WebRTC (Web Real-Time Communication) is a browser feature that lets websites provide video calls, voice chat, and peer-to-peer file sharing without plugins. To work properly, it needs to discover your device's IP addresses, including your real one behind any VPN tunnel.
A WebRTC leak occurs when websites can see your genuine IP address through this discovery process, bypassing your VPN's encryption. This happens because WebRTC queries your system for all available network interfaces and exposes them to JavaScript running on web pages. Even if your VPN successfully masks your IP for normal traffic, WebRTC requests can slip around it.
Why this matters
If you rely on a VPN for privacy or to appear in a different location, a WebRTC leak undermines that protection.
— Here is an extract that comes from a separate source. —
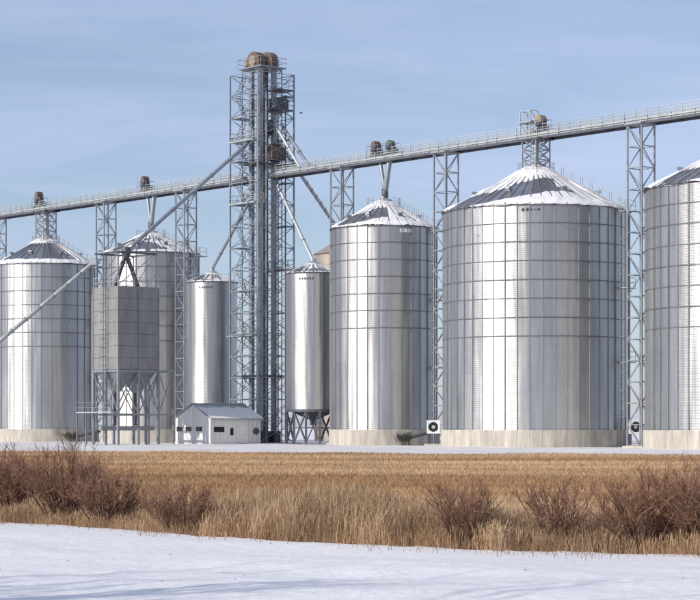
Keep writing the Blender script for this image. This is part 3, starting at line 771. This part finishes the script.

Advertisers, data brokers, and malicious sites can identify your true location and link your activity across sessions, defeating the purpose of using a VPN.
How to check and prevent leaks
- Use online WebRTC leak test tools to see if your real IP is exposed
- Disable WebRTC in your browser settings or via extensions
- Choose a VPN with built-in WebRTC leak protection
- Use browsers with stricter privacy defaults (Firefox, Brave)
- Keep your browser and VPN software updated, as developers patch this vulnerability regularly
Not all users need to worry about WebRTC leaks, but anyone relying on a VPN for serious privacy work should test their setup.